Set problem: The entries below should be quoted exactly, with no pictures carried over.

[start Exercise material]

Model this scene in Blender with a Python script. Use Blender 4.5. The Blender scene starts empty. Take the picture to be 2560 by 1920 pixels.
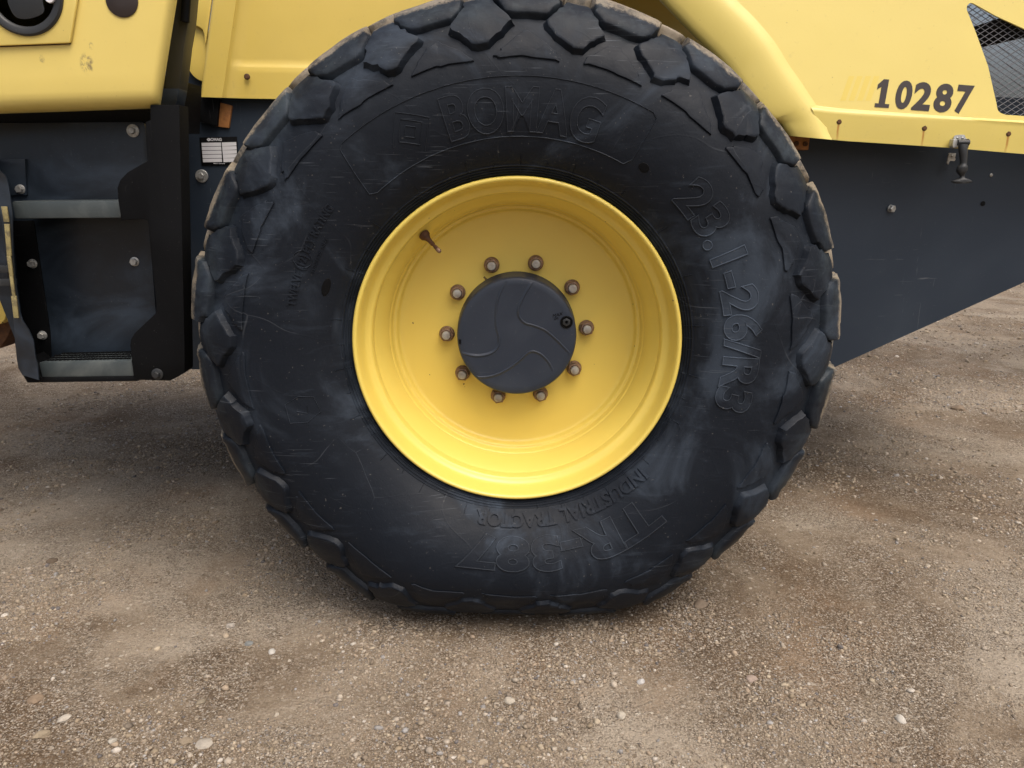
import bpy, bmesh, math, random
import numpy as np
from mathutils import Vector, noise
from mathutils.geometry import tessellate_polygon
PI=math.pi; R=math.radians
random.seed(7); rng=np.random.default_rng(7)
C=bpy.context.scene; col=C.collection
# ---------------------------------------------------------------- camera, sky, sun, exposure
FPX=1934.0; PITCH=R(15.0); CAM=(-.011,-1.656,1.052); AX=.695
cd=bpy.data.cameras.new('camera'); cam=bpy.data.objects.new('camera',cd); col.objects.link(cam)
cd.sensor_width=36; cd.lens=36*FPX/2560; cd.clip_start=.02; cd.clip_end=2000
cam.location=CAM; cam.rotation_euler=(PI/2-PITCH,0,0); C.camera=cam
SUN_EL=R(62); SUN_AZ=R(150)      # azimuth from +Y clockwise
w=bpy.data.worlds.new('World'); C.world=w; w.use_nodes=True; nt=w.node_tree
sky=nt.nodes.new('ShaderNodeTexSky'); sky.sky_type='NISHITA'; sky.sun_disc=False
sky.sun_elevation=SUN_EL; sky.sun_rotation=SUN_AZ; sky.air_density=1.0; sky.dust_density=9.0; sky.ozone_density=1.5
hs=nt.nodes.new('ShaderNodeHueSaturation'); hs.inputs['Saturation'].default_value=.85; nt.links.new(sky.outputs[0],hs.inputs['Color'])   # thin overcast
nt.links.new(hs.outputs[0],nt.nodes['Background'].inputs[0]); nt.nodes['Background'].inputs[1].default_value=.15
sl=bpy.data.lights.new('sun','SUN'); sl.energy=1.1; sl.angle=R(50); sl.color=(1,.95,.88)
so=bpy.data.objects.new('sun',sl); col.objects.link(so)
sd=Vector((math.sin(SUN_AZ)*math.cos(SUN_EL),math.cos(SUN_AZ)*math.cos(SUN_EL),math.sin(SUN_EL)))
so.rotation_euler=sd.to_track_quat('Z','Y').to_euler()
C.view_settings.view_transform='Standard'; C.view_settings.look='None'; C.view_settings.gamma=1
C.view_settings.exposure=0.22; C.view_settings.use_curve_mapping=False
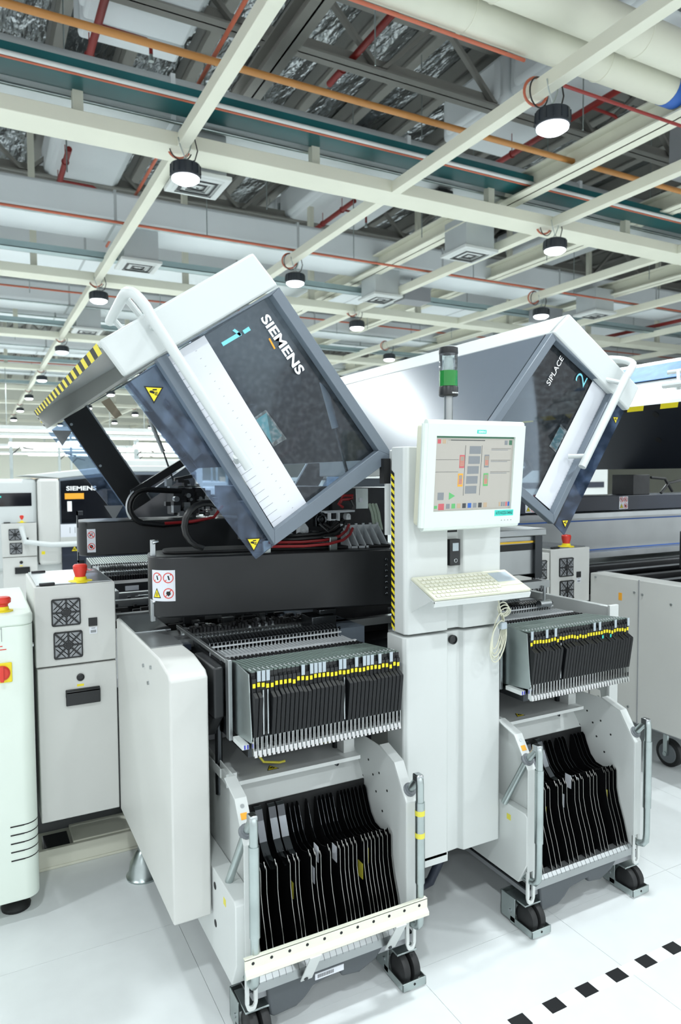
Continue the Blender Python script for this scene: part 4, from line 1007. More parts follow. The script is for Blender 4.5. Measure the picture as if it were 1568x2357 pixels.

[end Exercise material]

Task answer:
Model this scene in Blender with a Python script. Use Blender 4.5. The Blender scene starts empty. Take the picture to be 2560 by 1920 pixels.
import bpy, bmesh, math, random
import numpy as np
from mathutils import Vector, noise
from mathutils.geometry import tessellate_polygon
PI=math.pi; R=math.radians
random.seed(7); rng=np.random.default_rng(7)
C=bpy.context.scene; col=C.collection
# ---------------------------------------------------------------- camera, sky, sun, exposure
FPX=1934.0; PITCH=R(15.0); CAM=(-.011,-1.656,1.052); AX=.695
cd=bpy.data.cameras.new('camera'); cam=bpy.data.objects.new('camera',cd); col.objects.link(cam)
cd.sensor_width=36; cd.lens=36*FPX/2560; cd.clip_start=.02; cd.clip_end=2000
cam.location=CAM; cam.rotation_euler=(PI/2-PITCH,0,0); C.camera=cam
SUN_EL=R(62); SUN_AZ=R(150)      # azimuth from +Y clockwise
w=bpy.data.worlds.new('World'); C.world=w; w.use_nodes=True; nt=w.node_tree
sky=nt.nodes.new('ShaderNodeTexSky'); sky.sky_type='NISHITA'; sky.sun_disc=False
sky.sun_elevation=SUN_EL; sky.sun_rotation=SUN_AZ; sky.air_density=1.0; sky.dust_density=9.0; sky.ozone_density=1.5
hs=nt.nodes.new('ShaderNodeHueSaturation'); hs.inputs['Saturation'].default_value=.85; nt.links.new(sky.outputs[0],hs.inputs['Color'])   # thin overcast
nt.links.new(hs.outputs[0],nt.nodes['Background'].inputs[0]); nt.nodes['Background'].inputs[1].default_value=.15
sl=bpy.data.lights.new('sun','SUN'); sl.energy=1.1; sl.angle=R(50); sl.color=(1,.95,.88)
so=bpy.data.objects.new('sun',sl); col.objects.link(so)
sd=Vector((math.sin(SUN_AZ)*math.cos(SUN_EL),math.cos(SUN_AZ)*math.cos(SUN_EL),math.sin(SUN_EL)))
so.rotation_euler=sd.to_track_quat('Z','Y').to_euler()
C.view_settings.view_transform='Standard'; C.view_settings.look='None'; C.view_settings.gamma=1
C.view_settings.exposure=0.22; C.view_settings.use_curve_mapping=False
Continue the Blender Python script for this scene: part 4, from line 1007. More parts follow. The script is for Blender 4.5. Measure the picture as if it were 1568x2357 pixels.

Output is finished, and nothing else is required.